Aug. 24 -- Millions have found "instant messaging" a great way to communicate with friends, relatives and others who are online at the same time.

The problem, however, is that none of the popular instant messaging or IM services AOL's Instant Messenger or AIM, ICQ, Yahoo! Messenger, and Microsoft's MSN Messenger Service can communicate with each other. That means short, text-based messages, or IMs, created on one service can only go to other members of that same service. And for chatters with friends on different IM networks, it means establishing many IM accounts running all the different IM software to access those services.

But maintaining multiple IM accounts may soon be unnecessary.

At the heart of the pending freedom is a protocol still in development by the Internet Engineering Task Force, or IETF, a consortium of computer scientists and programmers that creates and establishes universal standards for the Net.

Make It SIMPLE

Called "SIP for Instant Messaging and Presence Leveraging Extensions," or more succinctly, SIMPLE, the forthcoming IM standard will establish a uniform means for short text-messages sent over the Net. With a common standard in place, IMs could easily travel between different SIMPLE networks just like calls can be carried between Sprint and AT&T phone networks.

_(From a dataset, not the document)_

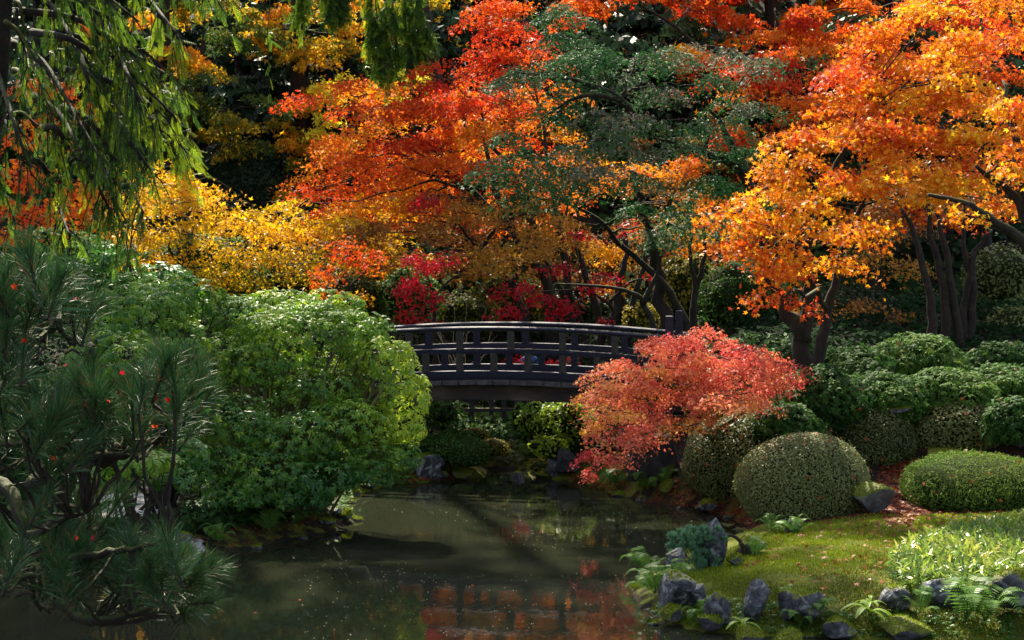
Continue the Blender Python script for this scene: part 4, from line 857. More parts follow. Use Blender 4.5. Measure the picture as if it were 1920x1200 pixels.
for (x0, y0, x1, y1, h, n_, moss) in [
    (20, -60, 330, 150, .35, 46, 0), (20, -100, 260, 40, .3, 40, 0), (10, -30, 240, 230, .3, 40, 0), (40, 20, 345, 160, .55, 40, 0), (60, 60, 300, 210, .35, 34, 0), (100, 60, 355, 245, .75, 40, 0), (120, 130, 340, 275, .7, 36, 0), (20, 80, 190, 300, .25, 34, 0),
    (150, 180, 290, 330, .35, 34, 0), (60, 180, 210, 400, .3, 34, 0), (120, 200, 270, 400, .3, 34, 0), (10, 40, 110, 260, .4, 18, 1), (12, 220, 90, 240, .3, 8, 1), (25, 130, 60, 220, .3, 6, 1), (30, 0, 55, 130, .3, 8, 1), (160, 240, 230, 440, .3, 30, 0), (60, 300, 130, 440, .35, 22, 0),
    (150, -120, 420, -10, .35, 40, 0), (200, -60, 330, 60, .5, 30, 0), (180, 60, 260, 180, .15, 40, 0), (200, 150, 250, 280, .12, 40, 0), (40, -20, 180, 140, .2, 34, 0), (-60, 60, 60, 330, .2, 30, 0), (-80, 200, 30, 420, .3, 26, 0), (100, -10, 170, 120, .7, 18, 0), (80, 240, 150, 300, .75, 12, 0), (130, 90, 180, 190, .75, 16, 0)]:
    dx = x1 - x0; dy = y1 - y0
    p = [(x0, y0, Yc + random.uniform(-.6, .6)), (x0 + dx * .35, y0 + dy * .22 - 14, Yc + random.uniform(-.8, .6)), (x0 + dx * .7, y0 + dy * .6, Yc + random.uniform(-1.2, .8)), (x1, y1, Yc + random.uniform(-1.4, .8))]
    bo.append(dict(p=p, h=h, n=int(n_ * .85), moss=moss, r=.035 if not moss else .022, s=.34))
# crown above the frame, seen only in the water and as shade
for k in range(34):
    a = k * 2.4; z = -160 - k * 32; L = 620 * (1 - k / 60)
    bo.append(dict(p=[(-20, z, Yc), (-20 + L * .5 * math.cos(a), z - 10, Yc + 1.4 * math.sin(a)), (-20 + L * math.cos(a), z + 110, Yc + 3.0 * math.sin(a))], h=.4, n=9, r=.05, s=.7))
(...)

Moreover, SIMPLE uses another IETF standard called Session Initiation Protocol, or SIP, which was designed to handle much more complex Net traffic such as digital video and voice. Next generation IMs that use SIMPLE would then be able to handle digital movie files or even telephone-like conversations over a single simple interface.

Make Them Fast

So far, both AOL and Microsoft have expressed support for the emerging standard.

AOL recently announced that it has begun testing a SIMPLE-compliant AIM with Lotus' Sametime messenger, an IM service geared toward corporate networks. And Microsoft plans to add a SIMPLE version of its MSN Messenger service as an integral part of its new Windows XP operating system due out in October.